Se inició profesionalmente en 1945. Empezó cantando en teatros no demasiado importantes, pero como ella misma lo destacó luego, fue en esos teatros donde se habituó al escenario y se fue familiarizando con el repertorio. Diez años más tarde ya estaba preparada para el gran salto cuando debutó en la Ópera de Viena y se convirtió en una luminaria internacional. Lo fundamental en ese momento fue su asociación con el legendario director Karl Böhm que la guio en el que sería la base de su repertorio: Wagner, Mozart, Strauss, Beethoven y Verdi.
Hoy en día no es habitual que una cantante, una mezzosoprano, tenga la versatilidad de poder enfrentar con igual dominio de estilo, el Cherubino de Las bodas de Fígaro de Mozart, Kundry de Parsifal o Fricka del Anillo del Nibelugo de Wagner que la Princesa de Ebolí del Don Carlo de Verdi, y medírsele con idéntica facilidad a la parte de la mezzosoprano en la Novena Sinfonía de Beethoven, el Réquiem de Verdi o El viaje de invierno de Schubert. Ludwig podía, no sólo hacerlo sino deslumbrar al auditorio.
Después de su asociación con Böhm, con quien escribió páginas históricas, como la Brangania del Tristán e Isolda de Bayreuth al lado de Birgit Nilsson y Wolfgang Windgassen, apareció en su vida con otra gran luminaria, Herbert von Karajan, que la animó para dar el paso, muy cauteloso, pero también riesgoso, de abordar el repertorio de las sopranos. Ludwig tuvo la inteligencia de saber cómo hacerlo, porque Karajan incluso llegó a sugerirle que, además de Fidelio de Beethoven, valía la pena aventurarse en la misma Isolda del Tristán wagneriano. Ludwig lo meditó y dijo no.

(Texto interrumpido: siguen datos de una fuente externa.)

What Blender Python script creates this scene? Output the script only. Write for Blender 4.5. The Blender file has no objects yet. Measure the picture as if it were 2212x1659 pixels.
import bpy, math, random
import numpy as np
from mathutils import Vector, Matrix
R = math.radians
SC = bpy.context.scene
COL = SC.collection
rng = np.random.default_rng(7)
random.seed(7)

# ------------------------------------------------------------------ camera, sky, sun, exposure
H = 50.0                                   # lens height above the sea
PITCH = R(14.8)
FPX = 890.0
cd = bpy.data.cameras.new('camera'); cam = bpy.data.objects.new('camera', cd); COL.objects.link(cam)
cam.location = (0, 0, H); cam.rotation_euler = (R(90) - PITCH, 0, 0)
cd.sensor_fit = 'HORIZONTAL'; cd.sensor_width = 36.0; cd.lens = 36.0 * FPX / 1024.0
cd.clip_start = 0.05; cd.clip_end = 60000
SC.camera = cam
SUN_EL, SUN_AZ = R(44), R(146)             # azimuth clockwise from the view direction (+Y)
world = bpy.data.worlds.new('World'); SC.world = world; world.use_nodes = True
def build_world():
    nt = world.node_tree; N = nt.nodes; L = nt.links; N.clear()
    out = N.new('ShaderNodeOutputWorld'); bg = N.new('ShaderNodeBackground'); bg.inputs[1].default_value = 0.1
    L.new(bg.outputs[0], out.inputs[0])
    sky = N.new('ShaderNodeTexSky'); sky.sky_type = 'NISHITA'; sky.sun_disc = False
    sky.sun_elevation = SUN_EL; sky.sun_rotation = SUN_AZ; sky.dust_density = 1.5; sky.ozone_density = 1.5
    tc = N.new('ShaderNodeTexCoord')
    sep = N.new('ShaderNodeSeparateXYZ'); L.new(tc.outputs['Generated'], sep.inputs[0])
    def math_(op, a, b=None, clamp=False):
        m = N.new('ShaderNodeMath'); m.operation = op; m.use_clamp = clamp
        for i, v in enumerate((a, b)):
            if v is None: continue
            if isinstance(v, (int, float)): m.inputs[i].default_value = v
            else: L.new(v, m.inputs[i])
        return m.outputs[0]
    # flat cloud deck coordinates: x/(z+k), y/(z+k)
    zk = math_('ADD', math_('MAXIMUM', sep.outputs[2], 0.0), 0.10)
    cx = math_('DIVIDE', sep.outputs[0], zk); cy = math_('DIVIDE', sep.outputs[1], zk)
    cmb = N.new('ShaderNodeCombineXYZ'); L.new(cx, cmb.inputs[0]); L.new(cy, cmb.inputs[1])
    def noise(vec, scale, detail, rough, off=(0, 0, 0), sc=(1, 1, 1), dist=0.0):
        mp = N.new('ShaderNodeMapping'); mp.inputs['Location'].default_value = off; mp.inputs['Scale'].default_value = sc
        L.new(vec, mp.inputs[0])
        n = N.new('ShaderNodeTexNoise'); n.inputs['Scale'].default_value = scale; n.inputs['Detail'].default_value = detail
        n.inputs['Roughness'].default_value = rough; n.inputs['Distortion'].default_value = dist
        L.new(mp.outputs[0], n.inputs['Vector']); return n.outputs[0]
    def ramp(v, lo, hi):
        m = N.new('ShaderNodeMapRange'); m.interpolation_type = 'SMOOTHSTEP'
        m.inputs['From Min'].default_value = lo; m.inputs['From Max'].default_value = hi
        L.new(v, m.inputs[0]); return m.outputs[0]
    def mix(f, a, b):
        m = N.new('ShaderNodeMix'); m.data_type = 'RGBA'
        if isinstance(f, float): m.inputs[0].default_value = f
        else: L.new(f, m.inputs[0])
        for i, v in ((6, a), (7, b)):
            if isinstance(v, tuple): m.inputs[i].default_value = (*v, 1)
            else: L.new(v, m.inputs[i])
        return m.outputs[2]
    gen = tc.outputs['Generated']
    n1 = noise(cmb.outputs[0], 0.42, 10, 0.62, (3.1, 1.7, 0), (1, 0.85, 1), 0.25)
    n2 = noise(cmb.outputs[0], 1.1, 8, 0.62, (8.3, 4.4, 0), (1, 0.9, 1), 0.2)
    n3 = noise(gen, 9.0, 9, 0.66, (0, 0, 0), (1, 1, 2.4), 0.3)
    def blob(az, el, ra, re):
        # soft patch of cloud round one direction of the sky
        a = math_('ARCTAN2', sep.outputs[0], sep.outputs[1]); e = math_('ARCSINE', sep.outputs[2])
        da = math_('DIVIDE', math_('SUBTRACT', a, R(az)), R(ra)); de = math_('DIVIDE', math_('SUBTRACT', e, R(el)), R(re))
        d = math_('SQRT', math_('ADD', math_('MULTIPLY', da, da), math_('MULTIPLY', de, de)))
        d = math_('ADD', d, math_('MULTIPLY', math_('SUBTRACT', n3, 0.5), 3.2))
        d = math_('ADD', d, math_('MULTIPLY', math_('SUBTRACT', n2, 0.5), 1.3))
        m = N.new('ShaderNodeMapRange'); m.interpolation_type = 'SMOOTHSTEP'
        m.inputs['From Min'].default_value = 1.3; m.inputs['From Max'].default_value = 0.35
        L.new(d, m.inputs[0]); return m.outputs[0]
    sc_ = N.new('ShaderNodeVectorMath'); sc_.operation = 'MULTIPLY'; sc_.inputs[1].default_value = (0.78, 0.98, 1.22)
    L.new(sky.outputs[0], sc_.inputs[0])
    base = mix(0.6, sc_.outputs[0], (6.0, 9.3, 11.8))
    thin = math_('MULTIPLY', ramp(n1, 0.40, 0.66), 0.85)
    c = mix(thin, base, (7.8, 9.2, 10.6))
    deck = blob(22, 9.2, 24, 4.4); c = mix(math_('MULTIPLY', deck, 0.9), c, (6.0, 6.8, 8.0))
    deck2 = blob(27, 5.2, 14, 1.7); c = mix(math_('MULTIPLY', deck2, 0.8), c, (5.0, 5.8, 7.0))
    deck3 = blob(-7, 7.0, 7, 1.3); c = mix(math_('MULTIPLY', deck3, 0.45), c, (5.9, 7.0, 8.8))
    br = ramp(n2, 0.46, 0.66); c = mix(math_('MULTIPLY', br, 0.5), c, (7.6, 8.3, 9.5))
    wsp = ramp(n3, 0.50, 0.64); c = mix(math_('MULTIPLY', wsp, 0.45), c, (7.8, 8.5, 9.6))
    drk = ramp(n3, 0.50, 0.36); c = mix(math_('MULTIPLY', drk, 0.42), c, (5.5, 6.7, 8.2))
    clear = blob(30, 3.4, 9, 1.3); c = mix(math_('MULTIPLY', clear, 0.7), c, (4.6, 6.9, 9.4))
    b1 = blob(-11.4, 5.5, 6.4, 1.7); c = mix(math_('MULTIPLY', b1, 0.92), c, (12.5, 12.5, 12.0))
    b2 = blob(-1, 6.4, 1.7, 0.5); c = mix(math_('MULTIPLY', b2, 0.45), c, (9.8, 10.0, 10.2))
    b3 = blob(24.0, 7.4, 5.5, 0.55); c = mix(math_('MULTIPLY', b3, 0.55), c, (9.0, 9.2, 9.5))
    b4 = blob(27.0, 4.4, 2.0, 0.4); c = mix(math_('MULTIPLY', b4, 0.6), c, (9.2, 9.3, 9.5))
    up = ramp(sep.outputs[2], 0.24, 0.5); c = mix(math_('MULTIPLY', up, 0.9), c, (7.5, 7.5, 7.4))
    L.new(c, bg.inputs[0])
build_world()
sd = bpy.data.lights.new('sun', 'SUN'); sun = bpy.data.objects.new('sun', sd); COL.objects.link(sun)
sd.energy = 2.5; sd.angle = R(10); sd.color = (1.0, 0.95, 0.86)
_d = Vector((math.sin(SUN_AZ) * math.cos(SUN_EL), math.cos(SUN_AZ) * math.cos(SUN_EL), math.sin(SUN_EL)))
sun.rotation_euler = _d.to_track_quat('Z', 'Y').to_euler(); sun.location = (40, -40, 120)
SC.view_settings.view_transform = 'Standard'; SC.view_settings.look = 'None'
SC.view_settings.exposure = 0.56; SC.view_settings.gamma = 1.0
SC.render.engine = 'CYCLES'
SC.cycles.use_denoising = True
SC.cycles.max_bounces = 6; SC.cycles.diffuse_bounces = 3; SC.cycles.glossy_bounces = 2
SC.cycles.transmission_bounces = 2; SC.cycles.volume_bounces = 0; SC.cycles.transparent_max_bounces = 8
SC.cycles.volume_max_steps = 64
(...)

Tras Karajan apareció Leonard Bernstein, el encargado de introducirla en Mahler, compositor del cual se convirtió en una intérprete de referencia. Este puede haber sido el más grande de los aportes de Ludwig a la música: su Mahler con Bernstein. Juntos recorrieron los grandes ciclos de Lieder de Mahler y escalaron la cumbre en La Canción de la tierra, que por fortuna quedó para la posteridad. Es verdad que Bernstein fue uno de los grandes protagonistas del renacimiento de Mahler, pero también lo es que en ello Christa Ludwig fue más que una buena intérprete.
Paralelamente trabajó la música contemporánea en obras de Frank Martin, Paul Hindemith, Hildebrando Pizzetti y Henri Honneger. El barroco lo trabajó bajo la dirección de Karl Richter. En el Lied su incursión en Mahler, Wolf, Strauss y sobretodo Schubert es considerada un modelo.
Por suerte el micrófono se enamoró de su voz segura, de timbre inconfundible y perfeccionista al momento de trabajar los diferentes estilos de su amplísimo repertorio. La tecnología, lo suficientemente desarrollada durante la época de oro de su carrera, permitirá que su legado mantenga la vigencia que despertó su arte.
Con la partida de Christa Ludwig se cierra un capítulo fundamental de la música en el siglo XX, uno de los más grandes. Irrepetible en realidad.